Material:
****************************************

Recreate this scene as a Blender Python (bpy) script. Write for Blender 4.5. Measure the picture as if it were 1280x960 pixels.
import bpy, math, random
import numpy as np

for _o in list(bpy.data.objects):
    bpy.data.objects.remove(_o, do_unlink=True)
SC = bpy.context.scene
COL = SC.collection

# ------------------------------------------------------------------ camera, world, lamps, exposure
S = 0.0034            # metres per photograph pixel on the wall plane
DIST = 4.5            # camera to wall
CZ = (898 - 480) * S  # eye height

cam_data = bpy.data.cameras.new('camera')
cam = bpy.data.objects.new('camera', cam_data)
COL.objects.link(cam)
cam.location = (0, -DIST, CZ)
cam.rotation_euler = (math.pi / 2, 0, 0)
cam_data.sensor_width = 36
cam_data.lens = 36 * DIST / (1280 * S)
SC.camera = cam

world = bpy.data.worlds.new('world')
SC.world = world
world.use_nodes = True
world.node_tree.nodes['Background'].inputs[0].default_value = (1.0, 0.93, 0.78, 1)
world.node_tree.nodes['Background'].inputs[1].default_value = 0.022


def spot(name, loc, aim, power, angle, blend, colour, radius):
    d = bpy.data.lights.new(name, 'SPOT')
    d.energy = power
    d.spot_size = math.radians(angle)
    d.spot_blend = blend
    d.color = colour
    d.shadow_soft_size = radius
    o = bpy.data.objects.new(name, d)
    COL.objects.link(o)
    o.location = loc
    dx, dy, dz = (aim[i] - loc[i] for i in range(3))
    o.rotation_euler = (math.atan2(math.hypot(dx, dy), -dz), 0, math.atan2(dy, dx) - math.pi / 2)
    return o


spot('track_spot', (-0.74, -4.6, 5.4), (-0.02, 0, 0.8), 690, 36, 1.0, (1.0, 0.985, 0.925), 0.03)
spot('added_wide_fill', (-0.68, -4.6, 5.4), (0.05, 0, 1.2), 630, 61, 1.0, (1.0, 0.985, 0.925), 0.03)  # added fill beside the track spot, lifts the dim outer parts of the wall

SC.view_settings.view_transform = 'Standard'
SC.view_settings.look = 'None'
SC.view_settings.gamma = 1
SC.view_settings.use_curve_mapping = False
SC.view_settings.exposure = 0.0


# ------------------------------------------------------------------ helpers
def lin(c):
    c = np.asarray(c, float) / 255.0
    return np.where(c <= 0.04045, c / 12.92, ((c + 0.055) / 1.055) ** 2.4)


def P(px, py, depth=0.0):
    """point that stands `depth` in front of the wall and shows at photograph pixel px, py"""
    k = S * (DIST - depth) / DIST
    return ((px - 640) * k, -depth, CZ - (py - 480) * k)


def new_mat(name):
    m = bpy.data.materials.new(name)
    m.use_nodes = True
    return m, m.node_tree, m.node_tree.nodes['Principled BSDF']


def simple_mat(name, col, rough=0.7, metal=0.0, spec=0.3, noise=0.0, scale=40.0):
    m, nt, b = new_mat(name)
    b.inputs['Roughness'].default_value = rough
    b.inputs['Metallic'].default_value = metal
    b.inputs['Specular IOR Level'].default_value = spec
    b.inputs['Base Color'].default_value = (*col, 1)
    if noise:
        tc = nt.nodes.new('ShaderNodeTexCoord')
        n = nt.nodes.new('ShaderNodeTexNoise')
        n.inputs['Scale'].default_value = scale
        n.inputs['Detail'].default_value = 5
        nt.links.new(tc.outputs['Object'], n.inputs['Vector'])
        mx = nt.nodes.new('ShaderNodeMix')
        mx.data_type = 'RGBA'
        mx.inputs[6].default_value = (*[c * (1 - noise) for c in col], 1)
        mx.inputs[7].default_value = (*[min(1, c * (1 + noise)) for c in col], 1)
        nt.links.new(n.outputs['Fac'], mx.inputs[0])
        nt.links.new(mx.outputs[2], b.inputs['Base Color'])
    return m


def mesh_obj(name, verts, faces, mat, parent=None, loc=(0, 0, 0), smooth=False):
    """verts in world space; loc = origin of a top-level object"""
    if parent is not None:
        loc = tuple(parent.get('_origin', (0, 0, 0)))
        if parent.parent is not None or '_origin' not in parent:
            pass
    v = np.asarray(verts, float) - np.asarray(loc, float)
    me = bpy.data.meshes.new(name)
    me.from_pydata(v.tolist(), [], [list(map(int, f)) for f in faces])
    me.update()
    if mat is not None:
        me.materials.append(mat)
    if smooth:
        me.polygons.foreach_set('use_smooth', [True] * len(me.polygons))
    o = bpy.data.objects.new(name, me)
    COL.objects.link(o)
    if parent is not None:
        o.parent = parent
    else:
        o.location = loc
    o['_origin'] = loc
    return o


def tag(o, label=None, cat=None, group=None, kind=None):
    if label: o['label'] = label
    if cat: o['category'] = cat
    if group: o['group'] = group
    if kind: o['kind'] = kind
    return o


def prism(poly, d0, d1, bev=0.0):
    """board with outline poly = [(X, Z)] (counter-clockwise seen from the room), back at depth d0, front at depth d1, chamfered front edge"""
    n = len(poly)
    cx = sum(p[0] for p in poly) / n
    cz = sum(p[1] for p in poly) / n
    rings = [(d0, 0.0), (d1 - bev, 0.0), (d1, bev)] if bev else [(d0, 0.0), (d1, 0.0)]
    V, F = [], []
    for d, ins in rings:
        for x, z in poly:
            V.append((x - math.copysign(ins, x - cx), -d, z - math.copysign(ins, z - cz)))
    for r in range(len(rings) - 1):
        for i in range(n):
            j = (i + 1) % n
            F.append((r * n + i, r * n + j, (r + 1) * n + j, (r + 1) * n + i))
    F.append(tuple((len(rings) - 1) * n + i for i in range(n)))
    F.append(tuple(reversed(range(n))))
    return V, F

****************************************

Exercise objective: Quote the data above verbatim from its first line to the line that includes "SC.camera = cam", with both boundary lines retained.

Final result:
Recreate this scene as a Blender Python (bpy) script. Write for Blender 4.5. Measure the picture as if it were 1280x960 pixels.
import bpy, math, random
import numpy as np

for _o in list(bpy.data.objects):
    bpy.data.objects.remove(_o, do_unlink=True)
SC = bpy.context.scene
COL = SC.collection

# ------------------------------------------------------------------ camera, world, lamps, exposure
S = 0.0034            # metres per photograph pixel on the wall plane
DIST = 4.5            # camera to wall
CZ = (898 - 480) * S  # eye height

cam_data = bpy.data.cameras.new('camera')
cam = bpy.data.objects.new('camera', cam_data)
COL.objects.link(cam)
cam.location = (0, -DIST, CZ)
cam.rotation_euler = (math.pi / 2, 0, 0)
cam_data.sensor_width = 36
cam_data.lens = 36 * DIST / (1280 * S)
SC.camera = cam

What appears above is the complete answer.